# Goal of the exercise
Return the data exactly, with all pictures removed.

# Information provided
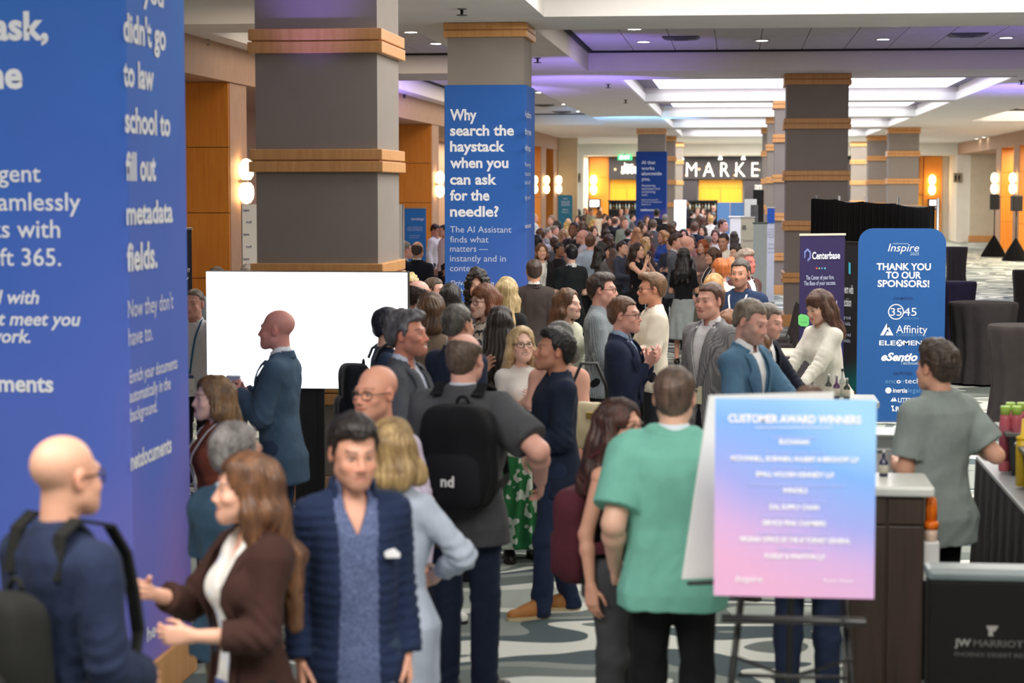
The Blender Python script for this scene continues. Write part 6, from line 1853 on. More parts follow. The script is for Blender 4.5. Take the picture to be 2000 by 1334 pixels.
def lanyard(B, mat, body, kw):
    off = kw.get('off', .03); zb = kw.get('z', .12); m = MB()
    for q in (-1, 1):
        pts = [B.T(q * .055, .05, .58), B.T(q * .07, .0, .585)]
        for t in np.linspace(0, 1, 9):
            pts.append(B.front(q * .072 * (1 - t) + q * .008, .53 + (zb - .53) * t, off))
        nr = [-B.R[1] * (1 if i > 1 else .2) + B.R[2] * (.2 if i > 1 else 1) for i in range(len(pts))]
        m.strip(pts, nr, kw.get('w', .016), .003)
    ly = m.build('lanyard', mat, body)
    c = B.front(0, zb - .07, off); b = MB()
    u = B.R[0]; w = B.R[2]; n = -B.R[1]
    for (x0, x1, z0, z1, t, mi) in ((-.048, .048, -.07, .06, .006, 0), (-.044, .044, .03, .056, .009, 1)):
        v = [c + u * x + w * z + n * (t * k) + n * .008 for k in (0, 1) for x, z in ((x0, z0), (x1, z0), (x1, z1), (x0, z1))]
        b.cur = mi
        b.quadmesh(v, [(3, 2, 1, 0), (4, 5, 6, 7), (0, 1, 5, 4), (1, 2, 6, 5), (2, 3, 7, 6), (3, 0, 4, 7)])
    b.build('badge', [plain('badge', kw.get('bc', (232, 232, 228)), .4), plain('badge_band', kw.get('bc2', (60, 80, 130)), .4)], body)
# ------------------------------------------------------------------ the guests
SUITV = ((-.24, .02, .09, .10, .3, .45, .58), (.05, .012, 0, 0, .036, .062, .072))
OPENV = ((-.4, .05, .3, .58), (.075, .06, .07, .08))
SHOE_B = plain('black_shoe', (28, 24, 22), .35); SHOE_T = plain('brown_shoe', (92, 58, 34), .4); SHOE_W = plain('white_sneaker', (226, 226, 222), .5)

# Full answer
The Blender Python script for this scene continues. Write part 6, from line 1853 on. More parts follow. The script is for Blender 4.5. Take the picture to be 2000 by 1334 pixels.
def lanyard(B, mat, body, kw):
    off = kw.get('off', .03); zb = kw.get('z', .12); m = MB()
    for q in (-1, 1):
        pts = [B.T(q * .055, .05, .58), B.T(q * .07, .0, .585)]
        for t in np.linspace(0, 1, 9):
            pts.append(B.front(q * .072 * (1 - t) + q * .008, .53 + (zb - .53) * t, off))
        nr = [-B.R[1] * (1 if i > 1 else .2) + B.R[2] * (.2 if i > 1 else 1) for i in range(len(pts))]
        m.strip(pts, nr, kw.get('w', .016), .003)
    ly = m.build('lanyard', mat, body)
    c = B.front(0, zb - .07, off); b = MB()
    u = B.R[0]; w = B.R[2]; n = -B.R[1]
    for (x0, x1, z0, z1, t, mi) in ((-.048, .048, -.07, .06, .006, 0), (-.044, .044, .03, .056, .009, 1)):
        v = [c + u * x + w * z + n * (t * k) + n * .008 for k in (0, 1) for x, z in ((x0, z0), (x1, z0), (x1, z1), (x0, z1))]
        b.cur = mi
        b.quadmesh(v, [(3, 2, 1, 0), (4, 5, 6, 7), (0, 1, 5, 4), (1, 2, 6, 5), (2, 3, 7, 6), (3, 0, 4, 7)])
    b.build('badge', [plain('badge', kw.get('bc', (232, 232, 228)), .4), plain('badge_band', kw.get('bc2', (60, 80, 130)), .4)], body)
# ------------------------------------------------------------------ the guests
SUITV = ((-.24, .02, .09, .10, .3, .45, .58), (.05, .012, 0, 0, .036, .062, .072))
OPENV = ((-.4, .05, .3, .58), (.075, .06, .07, .08))
SHOE_B = plain('black_shoe', (28, 24, 22), .35); SHOE_T = plain('brown_shoe', (92, 58, 34), .4); SHOE_W = plain('white_sneaker', (226, 226, 222), .5)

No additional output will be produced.